- Your task
Search the records for "Blender" and copy each line that holds it.

- Listed entries

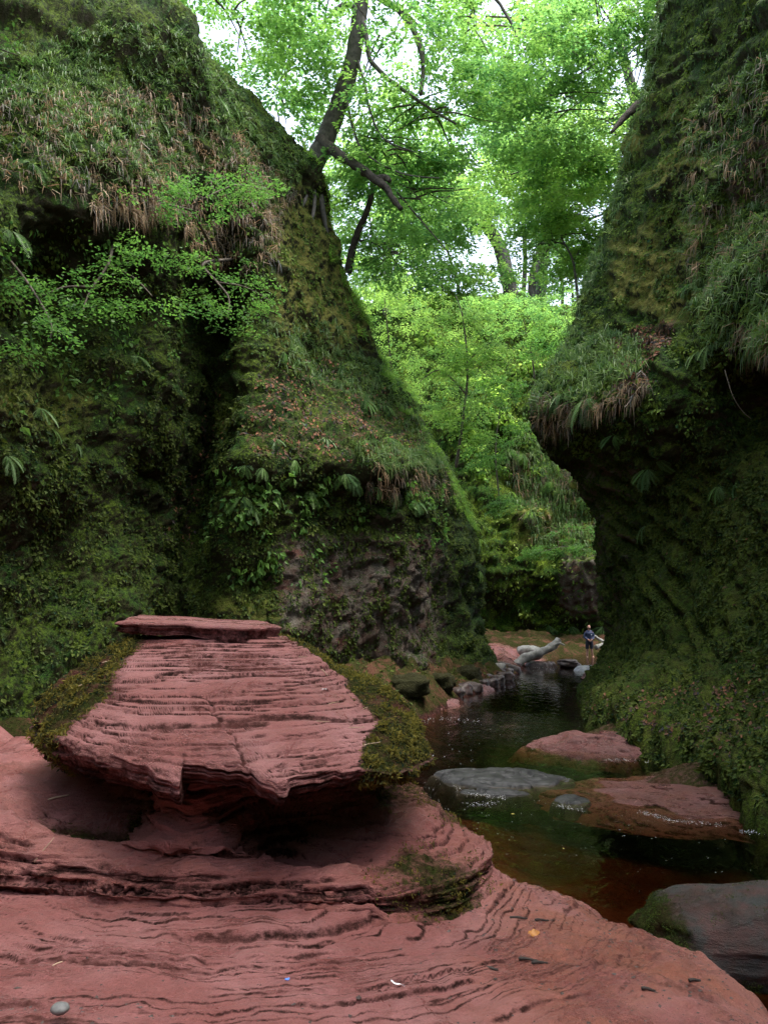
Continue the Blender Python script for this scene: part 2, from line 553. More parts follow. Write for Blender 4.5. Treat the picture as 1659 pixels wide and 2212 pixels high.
def floor_z(x, y, full=False):
    P3 = np.stack([x, y, np.zeros_like(x)], -1)
    d = bank_dist(x, y) + 0.10 * fbm(P3, 0.9, 4, seed=3)
    steep = 0.62 + 0.5 * sstep(6.5, 4.0, y) * 0 - 0.3 * sstep(6.2, 4.2, y) * sstep(0.5, 2.0, x)
    H = 1.36 - 0.45 * sstep(7.5, 11, y) + 0.35 * sstep(17, 22, y) - 0.45 * sstep(24, 34, y) + 0.25 * sstep(42, 48, y)
    dl = np.clip(d, 0, None)
    la = H * (1 - np.exp(-dl / np.where(y > 14, 1.0, steep)))
    lb = H * (1 - np.exp(-(dl / 1.55) ** 1.25))
    kk = sstep(5.2, 6.6, y) * sstep(16, 13, y)
    land = la * (1 - kk) + lb * kk
    bed = -0.06 - 0.55 * (1 - np.exp(np.clip(d, None, 0) / 1.1)) + 0.05 * fbm(P3, 0.7, 4, seed=8)
    z = np.where(d > 0, land, bed)
    z = z + 0.03 * fbm(P3, 1.4, 4, seed=4) + 0.28 * sstep(0, 0.6, d) * sstep(9, 13, y) * fbm(P3, 0.7, 4, seed=5)
    # bedding: plates curling round the foot of the pulpit, each ending in a small step that faces out
    dx, dy = x - PC[0], y - PC[1]
    rr = np.sqrt(dx ** 2 + (dy * 1.05) ** 2)
    near = sstep(0.9, 1.15, rr) * sstep(3.6, 2.7, rr) * sstep(0.9, 0.2, dy) * sstep(0.02, 0.4, d)
    side = sstep(0.9, 1.9, x)
    crack = np.zeros_like(x)
    warp = 0.10 * fbm(P3, 0.7, 4, seed=21) + 0.012 * fbm(P3, 0.16, 2, seed=25)
    for s, A, sd, dw in ((0.17, 0.027, 30, 0.16), (0.085, 0.013, 40, 0.26), (0.052, 0.007, 50, 0.40)):
        q = (rr + warp * (1 + 0.5 * s)) / s
        f = q - np.floor(q)
        lay = np.floor(q)
        am = fbm(np.stack([dx * 1.6, dy * 1.6, lay * 5.7], -1), 1.0, 3, seed=sd)
        am = sstep(-0.12, 0.42, am) * A * (1 - 0.6 * side)
        saw = np.where(f < 1 - dw, f / (1 - dw), (1 - f) / dw) - 0.5
        z = z + near * am * saw
        crack = np.maximum(crack, near * (am / A) * np.sin(np.pi * np.clip((f - 1 + dw) / dw, 0, 1)) * (1.0 if A > 0.03 else 0.9))
    # one bigger undercut step sweeping from the middle to the right
    ang = np.arctan2(dx, -dy)
    rb = 1.60 + 0.10 * np.sin(ang * 3 + 0.4) + 0.05 * fbm(P3, 0.4, 3, seed=61)
    big = sstep(-0.15, 0.25, ang) * sstep(1.25, 0.95, ang)
    z = z - 0.055 * big * sstep(rb - 0.012, rb + 0.02, rr) * sstep(rb + 0.9, rb + 0.25, rr)
    crack = np.maximum(crack, big * 0.85 * np.exp(-((rr - rb - 0.008) / 0.016) ** 2))
    z = z + (0.007 * fbm(P3, 0.09, 4, 0.6, seed=66) + 0.012 * fbm(P3, 0.3, 3, seed=67)) * sstep(9, 7, y)
    rub = sstep(0.3, 1.3, x) * sstep(0.02, 0.3, d) + sstep(3.5, 3.05, y) * sstep(0, 0.4, d)
    z = z + 0.012 * np.clip(rub, 0, 1) * fbm(P3, 0.09, 4, seed=71) * sstep(9, 7, y)
    if not full: return z
    pit = sstep(0.35, 0.6, fbm(P3, 0.16, 4, seed=75)) * np.clip(rub, 0, 1)
    crack = np.maximum(crack, 0.55 * pit)
    stain = sstep(0.1, 0.9, x) * sstep(3.0, 3.5, y) * 0.7 + sstep(0.02, -0.2, d)
    moss = 0.45 * sstep(-1.6, -2.2, x) * sstep(4.6, 4.2, y) * 0 + 0.15 * sstep(9, 11, y) * sstep(-3.2, -4.2, x)
    mud = np.maximum(sstep(11.5, 13.5, y) * (d > 0), sstep(0.05, -0.35, d))
    return z, np.clip(crack + 0.15 * mud + (0.4 + 0.6 * sstep(0.5, 0.1, d)) * sstep(13, 15, y) * sstep(39, 36, y) + 0.3 * sstep(0.05, -0.35, d), 0, 1), np.clip(stain, 0, 1), np.clip(moss + 0.95 * sstep(12, 14, y) * sstep(38, 34, y) * sstep(-0.1, 0.2, d) + 0.85 * sstep(38, 43, y), 0, 1)

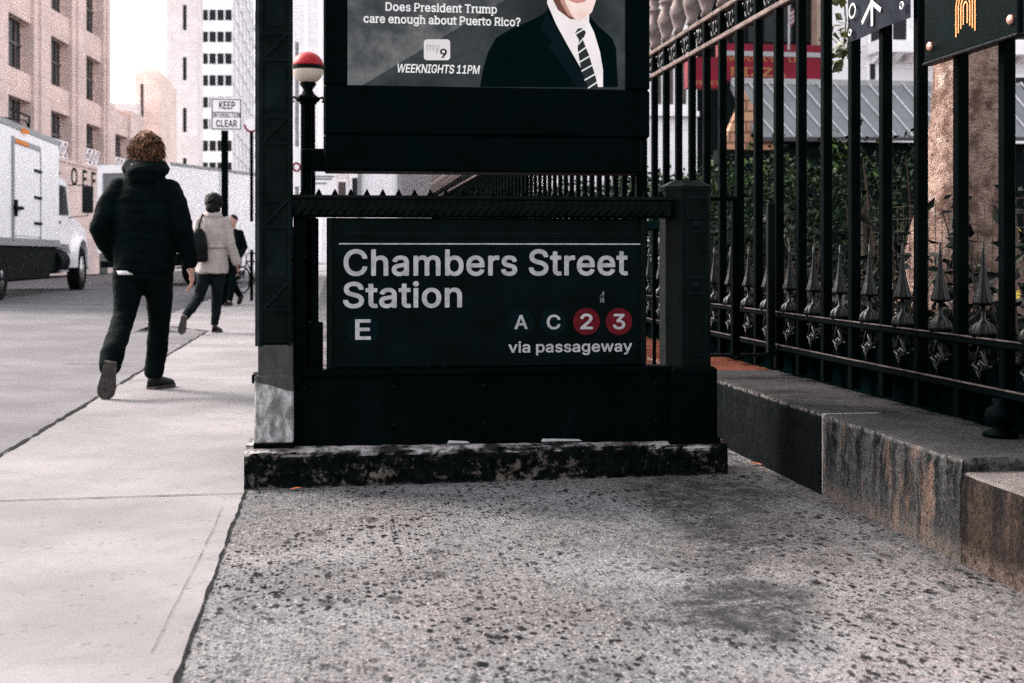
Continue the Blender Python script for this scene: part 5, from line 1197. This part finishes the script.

- Output of the task
Continue the Blender Python script for this scene: part 2, from line 553. More parts follow. Write for Blender 4.5. Treat the picture as 1659 pixels wide and 2212 pixels high.
Continue the Blender Python script for this scene: part 5, from line 1197. This part finishes the script.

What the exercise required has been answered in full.